DesCours is a week-long, contemporary architecture and art event that looks towards the future in showcasing experimental, cutting-edge new media and interactive installations while embracing New Orleans rich cultural heritage. During DesCours, internationally recognized architects, designers and artists transform unique, hidden spaces within the French Quarter and Central Business District into destination places for visitors and locals alike.
Following an international design competition, a total of 11 artists and architects (individuals and teams) will be selected through invitation and proposal process to participate by creating installations for French Quarter courtyards, downtown building lobbies, rooftops, walkways and other ‘hidden’ New Orleans spaces. Overall, the AIA New Orleans is seeking installations that react and respond both to the historic nature of the sites, and to the public audience that views them.
In July, HAA submitted a design proposal for the DesCours design competition.
Our submission can be viewed in the above graphics and in the following text:
“Waters,” religious historian Mircea Eliade explained in the 1950s, are “spring and origin, the reservoir of all the possibilities of existence; they precede every form and support every creation.” The waters of New Orleans permeate all aspects of life. Literally, culturally, and economically, the city is defined by the waters that surround it. Historically, the waters have permanently marked the city, bringing great destruction, followed by great renaissance. In whatever form or context, waters invariably retain their greatest natural function; they disintegrate, abolish forms; they are at once purifying and regenerating.
Along with great natural power comes great human responsibility. It is these dualities of power/responsibility and human/nature that we will choose to celebrate through our proposed DESCOURS installation.
“I must live near a lake,” wrote Swiss psychiatrist Carl Jung, who waded into the depths of the psyche and equated water with the unconscious. “Without water, I thought, nobody could live at all.”
The body thirsts. So does the spirit of New Orleans. Located in a back alley, three long horizontal planes will imbibe the waters of this great city. Each specific to scale (Bayou, Mississippi, and the Gulf of Mexico), the three planes playfully overlap, transforming the night time hours of this urban space into an interactive gallery, a dynamic and newly occupiable space.
“It is through water that the world becomes transparent, is able to show the transcendent.” – Mircea Eliade
The waters of New Orleans contain memories.
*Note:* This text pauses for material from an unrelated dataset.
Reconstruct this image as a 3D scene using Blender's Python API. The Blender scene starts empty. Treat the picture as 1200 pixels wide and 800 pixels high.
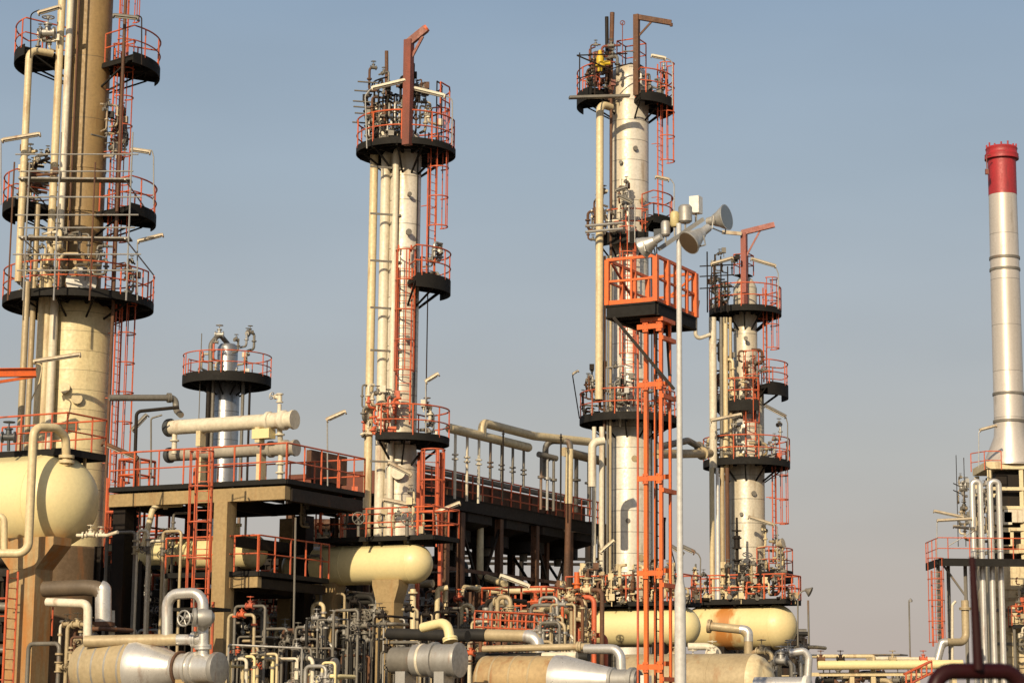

Exposing these memories, the alternating literal and phenomenal transparencies, celebrate the tenuous relationship between Human and Nature. The long and narrow alleyway provides an ideal backdrop for this duality. As participants move through the urban threshold, they are both reflected and exposed to the urban environment. Is it the city that controls the water or does the water control the city? More importantly, what is the power of the individual within this already established tension?
“Contact with water always brings a regeneration.” – Mircea Eliade
The lighting level fluctuates; human movement through the space strategically turns on specific water pumps. Participants playfully rearrange the magnets, altering the submerged LED’s. As the LED’s move, the changing water patterns stir the previously unnoticed sediments. Each user unwittingly alters the display, illustrating the power of one individual within a previously serene canvas.
As multiple users engage the alleyway, participant reflections are first merged with the water’s refracted historic context, and then merged into one. All become submerged in the water’s disturbances. Does a person distort the water? Or does the water distort the person? These planes represent the city’s regeneration.
Along with great natural power comes great human responsibility. It is these dualities of power/responsibility and human/nature that we will choose to celebrate through our proposed DESCOURS installation.